Reader question:
Please explain this headline: Dean’s departure leaves large shoes to fill.
My comments:
To paraphrase: The dean’s left his post and it’s hard to replace him.
In other words, the dean’s done such a good job that it’ll be difficult for his successor to emulate his success.
“Large” in “large shoes” doesn’t mean that the dean has a large pair of feet. He may or may not have big feet but it’s not supposed to take the adjective literally here. “Large” instead points to the dean’s accomplishments – they were outstanding.
To have a pair of shoes to fill, you see, is a variation from the more commonplace phrase to fill someone’s shoes, that is, to do what they do.
People are different in stature; their shoes are in consequence different in size.
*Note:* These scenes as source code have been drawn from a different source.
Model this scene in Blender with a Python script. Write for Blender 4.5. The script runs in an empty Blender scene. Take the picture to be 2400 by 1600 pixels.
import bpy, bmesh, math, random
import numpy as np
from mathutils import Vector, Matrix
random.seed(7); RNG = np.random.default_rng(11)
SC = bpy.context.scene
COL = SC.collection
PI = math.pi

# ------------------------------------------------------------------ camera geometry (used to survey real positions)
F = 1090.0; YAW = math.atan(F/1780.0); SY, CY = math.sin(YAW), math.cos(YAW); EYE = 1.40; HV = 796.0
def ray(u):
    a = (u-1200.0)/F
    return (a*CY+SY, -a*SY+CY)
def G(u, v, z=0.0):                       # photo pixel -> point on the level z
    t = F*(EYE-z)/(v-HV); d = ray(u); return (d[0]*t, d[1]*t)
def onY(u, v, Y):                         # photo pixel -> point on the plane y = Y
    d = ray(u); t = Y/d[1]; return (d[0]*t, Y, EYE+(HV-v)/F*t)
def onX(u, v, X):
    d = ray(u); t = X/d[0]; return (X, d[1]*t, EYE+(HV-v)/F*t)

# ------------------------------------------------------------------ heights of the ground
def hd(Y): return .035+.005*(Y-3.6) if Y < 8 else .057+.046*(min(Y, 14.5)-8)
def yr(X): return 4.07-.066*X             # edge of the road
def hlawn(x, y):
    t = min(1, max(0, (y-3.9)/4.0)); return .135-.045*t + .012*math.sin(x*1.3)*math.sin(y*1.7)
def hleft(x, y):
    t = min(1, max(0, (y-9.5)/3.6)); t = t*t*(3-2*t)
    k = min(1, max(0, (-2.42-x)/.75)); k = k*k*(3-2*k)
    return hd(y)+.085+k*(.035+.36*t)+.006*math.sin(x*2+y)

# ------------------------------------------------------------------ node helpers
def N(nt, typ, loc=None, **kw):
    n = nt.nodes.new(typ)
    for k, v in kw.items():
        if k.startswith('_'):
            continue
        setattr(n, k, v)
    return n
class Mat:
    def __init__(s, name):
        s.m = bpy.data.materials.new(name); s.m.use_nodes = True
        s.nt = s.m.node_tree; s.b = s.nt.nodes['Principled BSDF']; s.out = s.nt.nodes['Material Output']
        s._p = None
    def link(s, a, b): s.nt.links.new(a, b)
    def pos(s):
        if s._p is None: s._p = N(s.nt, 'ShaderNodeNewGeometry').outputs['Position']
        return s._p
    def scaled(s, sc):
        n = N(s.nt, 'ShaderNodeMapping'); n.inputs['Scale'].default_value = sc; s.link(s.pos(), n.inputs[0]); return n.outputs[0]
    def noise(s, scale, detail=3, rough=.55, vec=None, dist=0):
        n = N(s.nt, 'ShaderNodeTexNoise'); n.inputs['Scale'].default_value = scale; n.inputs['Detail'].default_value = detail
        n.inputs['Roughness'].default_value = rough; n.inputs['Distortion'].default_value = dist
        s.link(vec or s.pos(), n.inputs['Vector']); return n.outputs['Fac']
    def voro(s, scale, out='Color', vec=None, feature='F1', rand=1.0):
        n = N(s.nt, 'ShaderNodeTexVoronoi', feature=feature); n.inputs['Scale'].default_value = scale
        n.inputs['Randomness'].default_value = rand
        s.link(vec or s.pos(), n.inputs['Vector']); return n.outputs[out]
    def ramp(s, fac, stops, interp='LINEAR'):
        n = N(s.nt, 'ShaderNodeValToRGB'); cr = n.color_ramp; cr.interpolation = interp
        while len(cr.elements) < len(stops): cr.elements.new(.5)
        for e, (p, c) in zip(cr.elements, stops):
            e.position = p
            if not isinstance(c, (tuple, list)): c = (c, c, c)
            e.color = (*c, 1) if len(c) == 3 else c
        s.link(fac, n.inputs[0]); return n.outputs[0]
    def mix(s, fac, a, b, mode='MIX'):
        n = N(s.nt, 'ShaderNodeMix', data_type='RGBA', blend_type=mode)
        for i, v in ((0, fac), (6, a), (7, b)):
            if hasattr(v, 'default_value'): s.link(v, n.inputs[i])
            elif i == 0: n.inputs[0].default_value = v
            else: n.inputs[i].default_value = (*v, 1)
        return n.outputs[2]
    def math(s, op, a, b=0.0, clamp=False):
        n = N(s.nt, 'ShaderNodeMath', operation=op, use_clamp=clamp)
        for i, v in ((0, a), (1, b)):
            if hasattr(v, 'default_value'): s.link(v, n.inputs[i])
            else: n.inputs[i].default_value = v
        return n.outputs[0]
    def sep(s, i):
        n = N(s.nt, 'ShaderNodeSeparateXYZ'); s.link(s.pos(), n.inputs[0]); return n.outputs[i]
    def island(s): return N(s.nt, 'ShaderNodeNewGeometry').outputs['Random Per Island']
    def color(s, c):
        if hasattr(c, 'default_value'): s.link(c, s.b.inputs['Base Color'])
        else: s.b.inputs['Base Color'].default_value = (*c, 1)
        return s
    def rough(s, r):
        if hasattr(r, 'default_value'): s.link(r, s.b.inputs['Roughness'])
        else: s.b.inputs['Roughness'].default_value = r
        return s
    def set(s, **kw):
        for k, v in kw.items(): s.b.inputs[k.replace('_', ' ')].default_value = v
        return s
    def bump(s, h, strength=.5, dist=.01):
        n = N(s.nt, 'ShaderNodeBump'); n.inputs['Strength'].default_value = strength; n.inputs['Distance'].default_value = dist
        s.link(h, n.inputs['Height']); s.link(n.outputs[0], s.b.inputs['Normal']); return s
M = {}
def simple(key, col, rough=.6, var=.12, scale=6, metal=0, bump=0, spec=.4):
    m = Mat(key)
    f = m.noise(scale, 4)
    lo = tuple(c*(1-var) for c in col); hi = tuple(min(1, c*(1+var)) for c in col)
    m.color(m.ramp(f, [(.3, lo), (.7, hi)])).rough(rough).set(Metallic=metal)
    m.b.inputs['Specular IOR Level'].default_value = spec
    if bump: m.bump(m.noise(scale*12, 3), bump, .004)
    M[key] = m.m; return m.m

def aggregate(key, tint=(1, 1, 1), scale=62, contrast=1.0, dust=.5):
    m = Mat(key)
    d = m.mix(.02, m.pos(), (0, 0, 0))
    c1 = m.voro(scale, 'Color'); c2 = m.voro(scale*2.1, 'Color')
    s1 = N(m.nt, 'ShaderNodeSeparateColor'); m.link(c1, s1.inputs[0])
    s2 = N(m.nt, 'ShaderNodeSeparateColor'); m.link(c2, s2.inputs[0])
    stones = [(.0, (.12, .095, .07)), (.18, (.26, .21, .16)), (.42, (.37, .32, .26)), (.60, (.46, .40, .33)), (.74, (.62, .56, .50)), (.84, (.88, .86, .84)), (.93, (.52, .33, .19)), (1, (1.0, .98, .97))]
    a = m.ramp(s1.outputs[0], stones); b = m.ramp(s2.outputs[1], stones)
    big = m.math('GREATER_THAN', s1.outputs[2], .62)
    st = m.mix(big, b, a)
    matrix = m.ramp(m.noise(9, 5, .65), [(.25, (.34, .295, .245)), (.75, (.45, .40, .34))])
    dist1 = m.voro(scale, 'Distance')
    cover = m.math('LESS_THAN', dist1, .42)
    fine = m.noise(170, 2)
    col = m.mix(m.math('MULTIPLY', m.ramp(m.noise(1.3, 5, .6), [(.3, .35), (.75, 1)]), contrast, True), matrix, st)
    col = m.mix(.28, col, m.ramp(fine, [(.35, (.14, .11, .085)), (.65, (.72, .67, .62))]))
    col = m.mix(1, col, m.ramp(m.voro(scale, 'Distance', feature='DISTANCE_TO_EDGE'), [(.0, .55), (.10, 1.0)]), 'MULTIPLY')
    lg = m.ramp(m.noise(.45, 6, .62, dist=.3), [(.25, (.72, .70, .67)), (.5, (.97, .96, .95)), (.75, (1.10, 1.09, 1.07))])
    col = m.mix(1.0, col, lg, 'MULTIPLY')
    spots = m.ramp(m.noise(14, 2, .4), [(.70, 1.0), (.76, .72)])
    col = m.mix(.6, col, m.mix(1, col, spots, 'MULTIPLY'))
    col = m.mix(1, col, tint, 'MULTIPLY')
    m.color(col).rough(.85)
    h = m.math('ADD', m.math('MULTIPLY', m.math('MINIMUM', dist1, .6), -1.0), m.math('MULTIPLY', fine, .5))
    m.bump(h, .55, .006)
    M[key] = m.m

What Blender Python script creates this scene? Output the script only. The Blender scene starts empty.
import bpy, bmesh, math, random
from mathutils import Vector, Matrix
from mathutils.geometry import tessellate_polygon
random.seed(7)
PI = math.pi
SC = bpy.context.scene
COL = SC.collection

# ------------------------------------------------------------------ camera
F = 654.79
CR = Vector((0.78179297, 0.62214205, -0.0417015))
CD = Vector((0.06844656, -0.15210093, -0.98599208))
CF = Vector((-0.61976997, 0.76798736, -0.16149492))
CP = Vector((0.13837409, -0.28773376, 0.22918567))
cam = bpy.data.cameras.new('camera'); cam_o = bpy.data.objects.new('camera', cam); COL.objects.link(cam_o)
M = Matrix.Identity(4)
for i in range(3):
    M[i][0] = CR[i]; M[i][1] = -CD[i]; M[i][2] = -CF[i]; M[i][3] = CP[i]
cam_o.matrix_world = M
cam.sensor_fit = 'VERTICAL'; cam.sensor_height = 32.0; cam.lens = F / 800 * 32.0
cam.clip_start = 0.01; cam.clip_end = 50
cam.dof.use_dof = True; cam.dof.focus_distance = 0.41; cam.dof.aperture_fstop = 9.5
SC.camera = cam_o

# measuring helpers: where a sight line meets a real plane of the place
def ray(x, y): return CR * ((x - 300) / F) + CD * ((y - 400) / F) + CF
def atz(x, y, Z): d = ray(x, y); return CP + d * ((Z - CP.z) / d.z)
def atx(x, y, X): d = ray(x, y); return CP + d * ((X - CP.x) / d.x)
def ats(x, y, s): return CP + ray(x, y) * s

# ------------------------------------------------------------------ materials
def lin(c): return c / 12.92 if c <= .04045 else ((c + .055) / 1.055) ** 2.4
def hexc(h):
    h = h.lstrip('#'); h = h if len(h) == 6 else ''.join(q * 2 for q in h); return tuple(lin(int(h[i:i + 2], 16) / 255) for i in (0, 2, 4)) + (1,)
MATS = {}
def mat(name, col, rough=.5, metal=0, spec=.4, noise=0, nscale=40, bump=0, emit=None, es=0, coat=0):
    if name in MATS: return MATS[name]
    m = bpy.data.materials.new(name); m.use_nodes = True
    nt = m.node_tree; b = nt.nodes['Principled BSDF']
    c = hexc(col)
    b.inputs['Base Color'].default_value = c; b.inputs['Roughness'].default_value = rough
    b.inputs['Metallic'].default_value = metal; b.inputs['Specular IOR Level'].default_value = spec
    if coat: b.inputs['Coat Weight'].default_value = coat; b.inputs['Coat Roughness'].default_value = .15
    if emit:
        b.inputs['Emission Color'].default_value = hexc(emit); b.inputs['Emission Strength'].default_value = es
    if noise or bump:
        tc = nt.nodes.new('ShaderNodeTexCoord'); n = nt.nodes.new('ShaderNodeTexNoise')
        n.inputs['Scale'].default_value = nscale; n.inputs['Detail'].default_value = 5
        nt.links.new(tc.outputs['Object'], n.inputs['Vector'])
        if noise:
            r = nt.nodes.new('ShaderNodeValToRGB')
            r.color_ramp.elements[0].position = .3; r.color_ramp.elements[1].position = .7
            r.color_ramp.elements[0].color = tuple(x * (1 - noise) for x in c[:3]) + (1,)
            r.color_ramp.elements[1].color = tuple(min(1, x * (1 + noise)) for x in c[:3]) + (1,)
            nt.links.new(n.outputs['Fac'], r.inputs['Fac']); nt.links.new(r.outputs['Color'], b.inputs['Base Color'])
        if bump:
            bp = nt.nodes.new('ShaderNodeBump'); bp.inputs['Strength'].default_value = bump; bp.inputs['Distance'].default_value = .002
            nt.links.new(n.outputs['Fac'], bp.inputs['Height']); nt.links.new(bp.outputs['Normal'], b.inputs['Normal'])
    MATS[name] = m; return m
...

It is therefore often uncomfortable for one to wear another person’s shoes, let alone walk a mile in them, as they say. Hence, by extension, whenever a person is required to do the job of another person, they’re described as being asked to fill that somebody’s shoes.
If the shoes are large, that means the person in question is an outstanding personality, someone who’s achieved a lot, someone who’s difficult to replace – because it’s hard to imagine anyone else doing the job as well as he’s been doing.
For example, when Jerry Buss, the owner of the Los Angeles Lakers, died Monday at age 80, he apparently left a pair of outsized shoes for his sons and daughters to fill. Jerry won 10 titles for LA and it’s hard, if not downright impossible, to imagine that his second son Jimmy, who control’s the Lakers basketball operations and Jeanie, Jerry’s oldest daughter in charge of the Lakers business operations, can emulate that success.